DATASET SECTION:
=-=-=-=-=

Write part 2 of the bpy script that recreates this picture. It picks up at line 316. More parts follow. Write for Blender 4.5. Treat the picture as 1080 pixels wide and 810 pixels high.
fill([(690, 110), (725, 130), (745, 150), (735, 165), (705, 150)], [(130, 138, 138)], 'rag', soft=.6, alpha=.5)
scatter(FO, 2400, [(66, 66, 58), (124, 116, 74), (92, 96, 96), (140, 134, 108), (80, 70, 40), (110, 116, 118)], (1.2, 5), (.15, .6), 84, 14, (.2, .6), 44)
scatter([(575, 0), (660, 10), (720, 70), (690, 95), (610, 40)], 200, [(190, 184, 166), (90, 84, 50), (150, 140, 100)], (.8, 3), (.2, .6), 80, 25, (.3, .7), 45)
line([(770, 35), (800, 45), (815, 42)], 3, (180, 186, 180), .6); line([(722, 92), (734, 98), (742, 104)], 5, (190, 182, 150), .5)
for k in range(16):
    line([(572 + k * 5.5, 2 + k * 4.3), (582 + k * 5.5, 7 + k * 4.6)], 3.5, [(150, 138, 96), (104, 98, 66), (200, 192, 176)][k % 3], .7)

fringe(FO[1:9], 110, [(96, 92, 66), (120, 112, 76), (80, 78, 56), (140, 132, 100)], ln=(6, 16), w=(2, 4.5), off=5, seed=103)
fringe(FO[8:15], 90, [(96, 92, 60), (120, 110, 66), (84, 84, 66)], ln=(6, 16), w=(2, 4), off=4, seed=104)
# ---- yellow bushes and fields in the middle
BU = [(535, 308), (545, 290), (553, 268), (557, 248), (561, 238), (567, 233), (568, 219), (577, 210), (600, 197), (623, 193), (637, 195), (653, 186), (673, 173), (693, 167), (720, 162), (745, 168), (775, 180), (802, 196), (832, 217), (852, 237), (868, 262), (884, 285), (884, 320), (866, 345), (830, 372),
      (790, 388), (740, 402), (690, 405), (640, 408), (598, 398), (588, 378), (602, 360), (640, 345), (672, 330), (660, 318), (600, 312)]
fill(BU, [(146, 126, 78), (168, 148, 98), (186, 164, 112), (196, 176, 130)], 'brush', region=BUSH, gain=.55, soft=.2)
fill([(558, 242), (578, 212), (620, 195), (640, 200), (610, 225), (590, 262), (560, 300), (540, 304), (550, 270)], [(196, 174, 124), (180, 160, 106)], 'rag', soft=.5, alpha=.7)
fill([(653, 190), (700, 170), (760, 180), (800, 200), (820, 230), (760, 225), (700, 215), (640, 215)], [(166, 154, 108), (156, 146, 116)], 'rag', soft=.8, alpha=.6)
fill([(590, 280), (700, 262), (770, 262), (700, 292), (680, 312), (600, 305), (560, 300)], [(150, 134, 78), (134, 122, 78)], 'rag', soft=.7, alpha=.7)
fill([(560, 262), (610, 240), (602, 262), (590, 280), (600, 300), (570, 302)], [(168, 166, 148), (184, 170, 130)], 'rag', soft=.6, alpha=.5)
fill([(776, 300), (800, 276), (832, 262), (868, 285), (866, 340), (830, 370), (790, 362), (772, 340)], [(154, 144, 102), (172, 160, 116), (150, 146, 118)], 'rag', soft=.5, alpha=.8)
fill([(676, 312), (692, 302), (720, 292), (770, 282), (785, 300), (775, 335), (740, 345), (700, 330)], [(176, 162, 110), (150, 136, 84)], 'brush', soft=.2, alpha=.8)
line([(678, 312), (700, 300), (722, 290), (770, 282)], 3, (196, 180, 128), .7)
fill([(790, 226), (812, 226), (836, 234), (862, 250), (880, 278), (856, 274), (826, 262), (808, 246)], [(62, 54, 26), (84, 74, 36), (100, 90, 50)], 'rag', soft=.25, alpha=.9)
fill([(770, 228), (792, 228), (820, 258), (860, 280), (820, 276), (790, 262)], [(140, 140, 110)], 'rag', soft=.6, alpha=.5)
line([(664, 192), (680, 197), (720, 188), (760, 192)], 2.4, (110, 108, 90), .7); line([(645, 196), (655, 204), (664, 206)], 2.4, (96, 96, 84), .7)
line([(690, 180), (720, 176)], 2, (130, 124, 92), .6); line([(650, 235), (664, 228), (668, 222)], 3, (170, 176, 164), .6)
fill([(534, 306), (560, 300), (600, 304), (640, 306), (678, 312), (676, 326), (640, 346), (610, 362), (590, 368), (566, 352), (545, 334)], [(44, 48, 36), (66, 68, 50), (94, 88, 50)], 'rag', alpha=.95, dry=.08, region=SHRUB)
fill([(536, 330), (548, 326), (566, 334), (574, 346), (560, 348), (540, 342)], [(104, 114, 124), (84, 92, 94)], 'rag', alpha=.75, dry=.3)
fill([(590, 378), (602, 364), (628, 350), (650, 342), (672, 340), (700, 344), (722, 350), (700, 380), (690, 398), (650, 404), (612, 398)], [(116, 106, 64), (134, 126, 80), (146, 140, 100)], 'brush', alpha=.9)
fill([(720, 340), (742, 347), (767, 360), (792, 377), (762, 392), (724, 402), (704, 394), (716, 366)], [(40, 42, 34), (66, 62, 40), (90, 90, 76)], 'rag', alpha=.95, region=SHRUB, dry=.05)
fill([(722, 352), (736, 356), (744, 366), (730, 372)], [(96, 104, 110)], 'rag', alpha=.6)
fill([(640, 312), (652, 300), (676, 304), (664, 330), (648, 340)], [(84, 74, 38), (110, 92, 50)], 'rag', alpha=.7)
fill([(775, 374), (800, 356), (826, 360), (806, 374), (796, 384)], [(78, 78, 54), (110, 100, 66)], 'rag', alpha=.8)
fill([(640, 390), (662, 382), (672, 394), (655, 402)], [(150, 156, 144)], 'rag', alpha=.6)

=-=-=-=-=

THE TASK: Exactly as they stand, set down the lines from the top of the data through the line with "line([(572 + k".

ANSWER TO THE PROBLEM:
Write part 2 of the bpy script that recreates this picture. It picks up at line 316. More parts follow. Write for Blender 4.5. Treat the picture as 1080 pixels wide and 810 pixels high.
fill([(690, 110), (725, 130), (745, 150), (735, 165), (705, 150)], [(130, 138, 138)], 'rag', soft=.6, alpha=.5)
scatter(FO, 2400, [(66, 66, 58), (124, 116, 74), (92, 96, 96), (140, 134, 108), (80, 70, 40), (110, 116, 118)], (1.2, 5), (.15, .6), 84, 14, (.2, .6), 44)
scatter([(575, 0), (660, 10), (720, 70), (690, 95), (610, 40)], 200, [(190, 184, 166), (90, 84, 50), (150, 140, 100)], (.8, 3), (.2, .6), 80, 25, (.3, .7), 45)
line([(770, 35), (800, 45), (815, 42)], 3, (180, 186, 180), .6); line([(722, 92), (734, 98), (742, 104)], 5, (190, 182, 150), .5)
for k in range(16):
    line([(572 + k * 5.5, 2 + k * 4.3), (582 + k * 5.5, 7 + k * 4.6)], 3.5, [(150, 138, 96), (104, 98, 66), (200, 192, 176)][k % 3], .7)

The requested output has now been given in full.